When my son was still in elementary school, the Army Corps of Engineers convinced the powers that be in Kansas City that major changes should be made in the path of Main Street as it crossed the Plaza. The purpose of this work somehow related to the storm sewer called Brush Creek. It might have also impacted the flow of traffic south of the Plaza in the neighborhood of one of the City’s more influential Catholic parishes. The reasoning no longer matters.
What matters now is what resulted. Instead of Main Street stretching from the river to Waldo and beyond, it empties into another road, Brookside Blvd., with its sweeping curbs and lovely homes.
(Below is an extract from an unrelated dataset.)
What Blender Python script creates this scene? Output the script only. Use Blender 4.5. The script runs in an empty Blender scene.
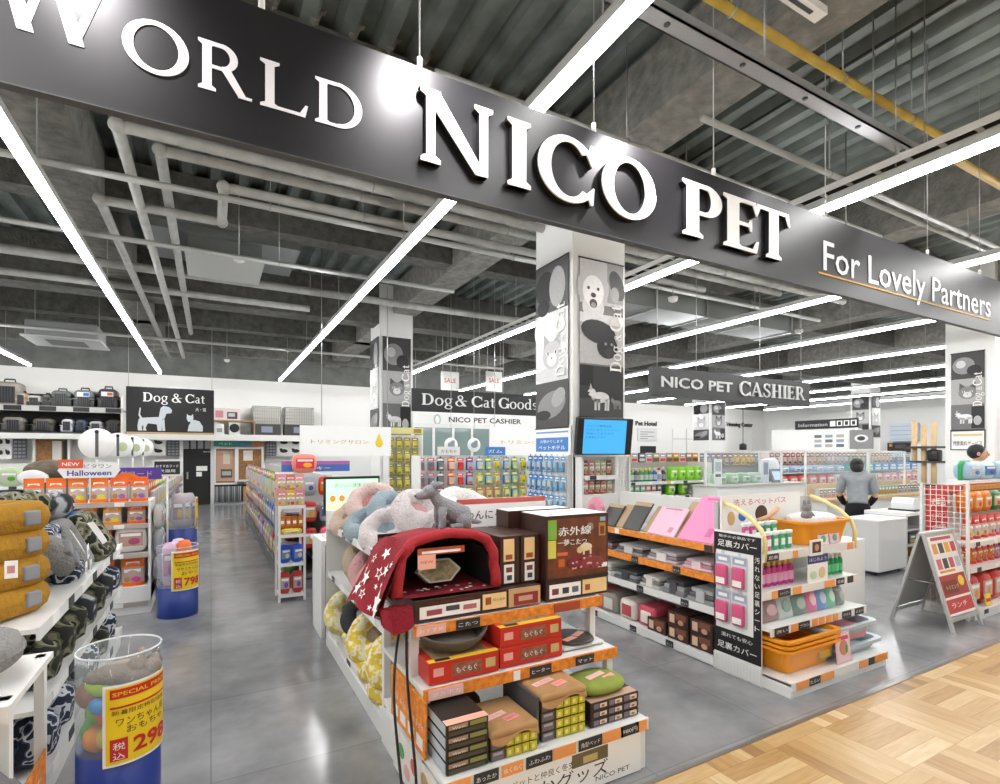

Main Street itself resumes on the other side of Brush Creek as a pitiful, small, ill-kept version of itself before the block where Visitation Church sits. Beyond that, new islands have been constructed which cause the little remaining traffic to slow to an aggravating crawl.
Like most everyone in the city, I use Brookside Blvd. to travel to and from everywhere in Mid-town. It no longer surprises; it has become commonplace. I drive without much thought, making the curves, arriving home with little recollection of what I have passed.
But recently something has caught my eye.
On a stone bench at about 53rd, on the west side of the Blvd., a couple sits each evening. I started seeing them several weeks ago but really noticed them last Friday. The woman wears the traditional headscarf of a devout Muslim, though not a full burka. I’ve researched the seven types of Muslim head-dress, and I’ve concluded that it is a hijab.
The rest of her attire consists of long-sleeved tops and ankle-length skirts, or so it appears at 35 miles per hour, late in the day, when my eyes no longer focus quite clearly. The man appears to be wearing nondescript Western attire, shirts and slacks. Neither wear much color; they both seem dark, somewhat drab, and unmemorable.
Except for this: Every time I see them, the woman is talking on a cell phone, and the man is gazing listlessly in the distance.
They wait at a Metro-bus stop. A handbag sits on the concrete slab on which their bench is situated. The two sit close, touching, the man’s arms folded on his knees, her idle arm lying quietly in her own lap. Neither smiles. From my car, in the brief seconds that it takes me to drive by them, they appear Middle-Eastern but they could just as easily be any ethnicity, really; the glimpses I have had of them do not clearly tell me either way.
Today as I drove down Brookside Blvd, they sat in the same place. The man had a grocery bag; the woman, her customary pocket-book. She held her cell-phone to the side of her head, over her veil. She closed her eyes, briefly, and rolled her neck the way one does after a long, boring day at one’s desk, in front of a computer screen.
I felt a sudden sense of luxury, traveling south in my inherited 2007 Prius, with the dashboard indicator telling me that I’m getting 44.8 miles to the gallon, and four empty spots, where others might ride, surrounding me. I turned off the radio and traveled the rest of the way home in silence.
CC, you should really write a short stories – you know how to set a scene and mood.
Ah, Schroeder! Such a nice compliment. However, the short story is a challenging art form and I’ve never proven adept at it. I can only write what I know and have experienced!